Un album vintage et moderne à la fois
Très différent de la dimension résolument loufoque de Mickey’s Craziest Adventures, dont le rythme était par ailleurs volontairement soutenu, Une mystérieuse mélodie tourne autour d’un récit romantique davantage centré sur l’histoire des personnages et leur caractère, facilement reconnaissable. Pas de méchants, de trésor ou de monde enchanté ici, simplement la Californie des années 20, son charme old fashioned et un Mickey scénariste pour des films rappelant les courts-métrages Silly Symphonies produits dès 1929 par les studios Disney. Plusieurs références visuelles sont ainsi distillées au fil des pages, comme les fleurs jaunes du court-métrage de 1932, Des fleurs et des arbres, le tout premier en couleur et on apprendra également pourquoi le chien de Mickey porte le nom de Pluto, un nom qui signifie Pluton en anglais.
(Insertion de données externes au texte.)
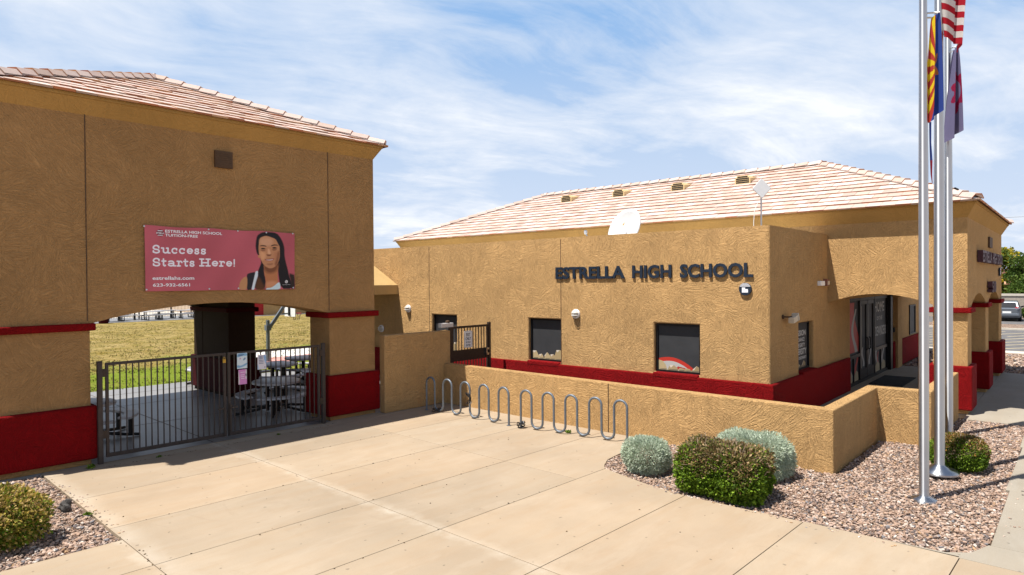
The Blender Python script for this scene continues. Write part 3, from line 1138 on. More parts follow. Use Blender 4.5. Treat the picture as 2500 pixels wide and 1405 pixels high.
# slab-serif headline drawn with a broad round pen: each glyph is pen strokes in a unit box (x 0..1 wide, 0..1 = x-height)
def arc(cx, cy, rx, ry, a0, a1, n=14):
    return [(cx + rx * math.cos(R(a0 + (a1 - a0) * i / n)), cy + ry * math.sin(R(a0 + (a1 - a0) * i / n))) for i in range(n + 1)]


CAPH = 1.36
GL = {
    'S': [arc(.5, 1.01, .40, .33, 40, 270) + arc(.5, .35, .42, .33, 90, -140), [(.86, 1.20), (.86, 1.0)], [(.10, .16), (.10, .38)]],
    'u': [[(.0, .98), (.22, .98), (.22, .35)] + arc(.47, .32, .25, .27, 180, 300) + [(.76, .34)], [(.60, .98), (.78, .98), (.78, .05), (1.0, .05)]],
    'c': [arc(.52, .5, .44, .47, 45, 315), [(.86, .92), (.86, .70)]],
    'e': [[(.10, .52), (.92, .52)] + arc(.5, .52, .42, .45, 0, 318)],
    's': [arc(.5, .75, .36, .23, 35, 270) + arc(.5, .26, .40, .24, 90, -145), [(.84, .94), (.84, .74)], [(.12, .10), (.12, .30)]],
    't': [[(.38, 1.28), (.38, .30)] + arc(.62, .28, .24, .25, 180, 320), [(.02, .95), (.92, .95)]],
    'a': [arc(.42, .70, .34, .27, 150, 0) + [(.76, .05), (1.0, .05)], arc(.40, .27, .32, .24, 75, 330) + [(.76, .36)], [(.36, .51), (.76, .53)]],
    'r': [[(.02, .96), (.30, .96), (.30, .04)], [(.0, .04), (.62, .04)], [(.30, .60)] + arc(.66, .60, .34, .36, 170, 50) + [(.94, .72)]],
    'H': [[(.22, 1.32), (.22, .04)], [(.80, 1.32), (.80, .04)], [(.22, .68), (.80, .68)], [(.04, 1.32), (.40, 1.32)], [(.62, 1.32), (.98, 1.32)], [(.04, .04), (.40, .04)], [(.62, .04), (.98, .04)]],
    '!': [[(.5, 1.30), (.5, .46)], [(.5, .06), (.5, .05)]],
}


def pen_word(word, spans, base, xh, pen):
    for ch, (u0, u1) in zip(word, spans):
        a, b = u0 * BW + pen, u1 * BW - pen
        for st in GL[ch]:
            pts = [(a + (b - a) * x, base + pen + (xh - 2 * pen) * y if y <= 1 else base + xh - pen + xh * (y - 1)) for x, y in st]
            if ch == '!':
                pts = [(u0 * BW + (u1 - u0) * BW * .5, y) for x, y in pts]
            put(img, sd_line(PIX, pts, pen), (.78, .79, .88), .007)


pen_word('Success', [(.040, .090), (.092, .150), (.152, .196), (.198, .243), (.246, .292), (.294, .330), (.334, .372)], .571 * BH, .100 * BH, .0136)
pen_word('Starts', [(.039, .090), (.092, .126), (.128, .182), (.184, .224), (.225, .261), (.263, .300)], .374 * BH, .100 * BH, .0136)
pen_word('Here!', [(.323, .401), (.403, .450), (.452, .494), (.496, .543), (.546, .562)], .380 * BH, .100 * BH, .0136)

def banner_y(u, v):
    """the vinyl sags a little between its grommets"""
    return BY - .010 * math.sin(u * math.pi * 5) * (1 - abs(2 * v - 1)) - .007 * math.sin(u * 9 + v * 5) - .008


BN = thing('banner', 'pink vinyl banner with a portrait, hung above the pavilion archway', 'banner', (5.845, BY, BZ0), 'B')
gx, gy = np.meshgrid(np.arange(nu + 1) / nu, np.arange(nv + 1) / nv)
V = np.stack([BX0 + gx.ravel() * BW, np.array([banner_y(a, b) for a, b in zip(gx.ravel(), gy.ravel())]), BZ0 + gy.ravel() * BH - .018 * np.sin(gx.ravel() * math.pi * 2.6) ** 2 * (gy.ravel() > .9) * (gy.ravel() - .9) * 10], 1)
ii, jj = np.meshgrid(np.arange(nu), np.arange(nv))
a = (jj * (nu + 1) + ii).ravel()
F = np.stack([a, a + 1, a + nu + 2, a + nu + 1], 1)
fab = np_obj('fabric', V, F, img, M['print'], BN, smooth=True)
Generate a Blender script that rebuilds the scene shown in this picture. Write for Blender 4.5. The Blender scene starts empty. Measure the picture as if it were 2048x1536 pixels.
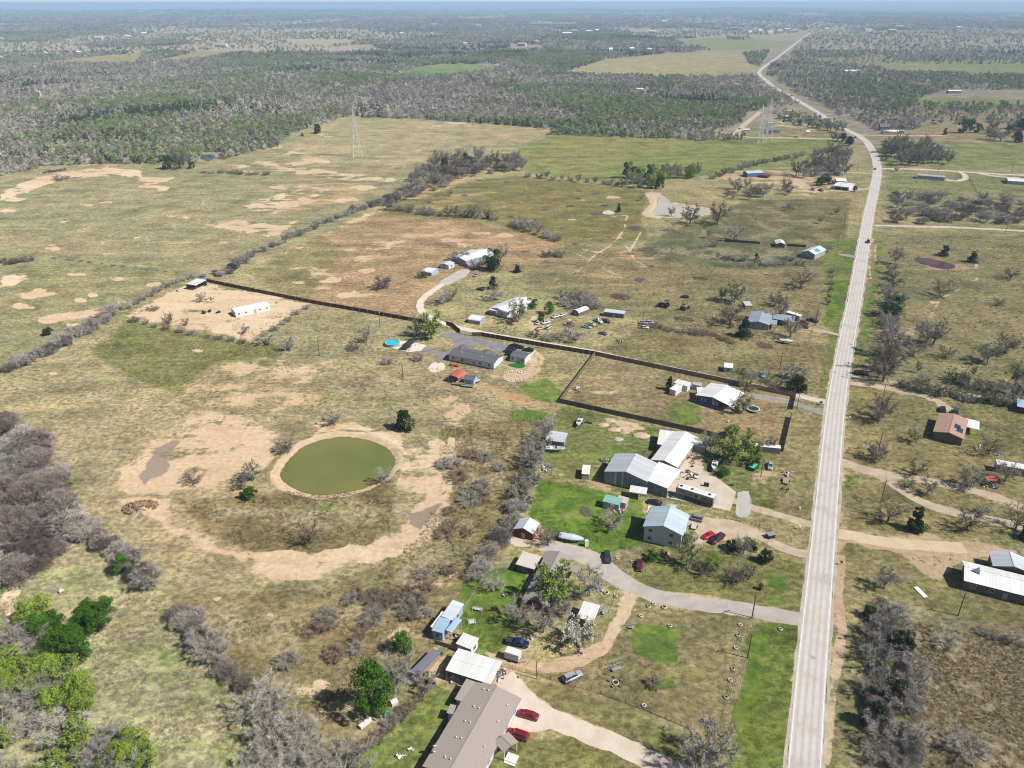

Une grande partie des personnages entourant habituellement Mickey sont présents, ne serait-ce qu’au travers d’une case ou d’un court passage : Pluto donc, mais aussi Dingo, Donald, Horace, Annabelle, Pat Hibulaire… Cosey s’amuse également à citer Shakespeare, Dante et met la mascotte des enfants face à un défi de taille : le Big Boss du studio lui demande d’écrire un véritable drame romantique ! Mickey, héros naïf, éternel optimiste, doit donc écrire à propos de quelque chose dont il ignore tout. Jouant ainsi avec la caractérisation des personnages, l’auteur tisse un récit d’une belle finesse sous ses dehors classiques, fait référence à l’histoire des studios Disney (on trouvera par exemple une courte apparition d’Oswald le lapin chanceux) ou encore à l’apparition du parlant au cinéma.
Le tout est réalisé dans un style vintage du meilleur effet, du format carré de l’album, qui présente une tranche toilée et des angles de pages arrondies, à l’apparence des différents personnages, fidèle à celle qu’ils arboraient dans les premiers courts-métrages. Cosey s’approprie le style Disney avec une facilité déconcertante et livre un album de très belle qualité, fidèle dans l’esprit aux bandes dessinées Mickey sans tomber dans la nostalgie facile. Il apporte par exemple quelques touches de modernité en faisant de Minnie un personnage assez féministe, voire avant-gardiste, s’insurgeant contre la passivité d’un personnage féminin dans le script qu’écrit Mickey. Cosey fait ainsi sortir le personnage du rôle conventionnel de petite amie attentionnée et montre comment elle a pu fasciner la souris aux grandes oreilles. On saluera également le très beau travail de colorisation effectué pour cet album, qui évoque clairement les bandes dessinées de l’époque.
Un hommage au style maîtrisé
Une mystérieuse mélodie est donc, à l’instar de Mickey’s Craziest Adventures, une franche réussite qui augure du meilleur pour cette nouvelle série initiée par Glénat. Se distinguant clairement de l’album de Lewis Trondheim et Nicolas Keramidas sorti parallèlement, Cosey s’approprie l’univers des premiers courts-métrages et bandes dessinées Mickey pour proposer au lecteur une aventure en forme d’énigme à résoudre, légère et humoristique à la fois, rendant un bel hommage au cinéma et à des personnages auxquels il est visiblement attaché. Si la caractérisation de ces derniers est respectée, l’artiste ne tombe pas pour autant dans un excès de bons sentiments, qui est souvent rattaché à l’univers de Mickey. Au lieu de cela, il apporte quelques touches bienvenues de malice, tout en restant cohérent avec l’univers originel.
Le style de Cosey, que ses admirateurs reconnaîtront sans mal, s’accommode particulièrement bien de l’univers Disney, auquel il apporte une bonne dose de mystère, notamment grâce à de beaux clair-obscurs permettant de faire fonctionner l’imagination des lecteurs. Les deux albums suivants de la collection, respectivement conçus par Loisel et Tebo et dont nous avons pu découvrir une case dans le dossier de presse, s’annoncent déjà comme des œuvres singulières au ton et au style radicalement différents. Si ces BD sont aussi abouties que ces deux premiers titres, il est sûr que nous tiendrons là une série d’une qualité remarquable, réinterprétant le monde de Mickey et ses amis de manière passionnante.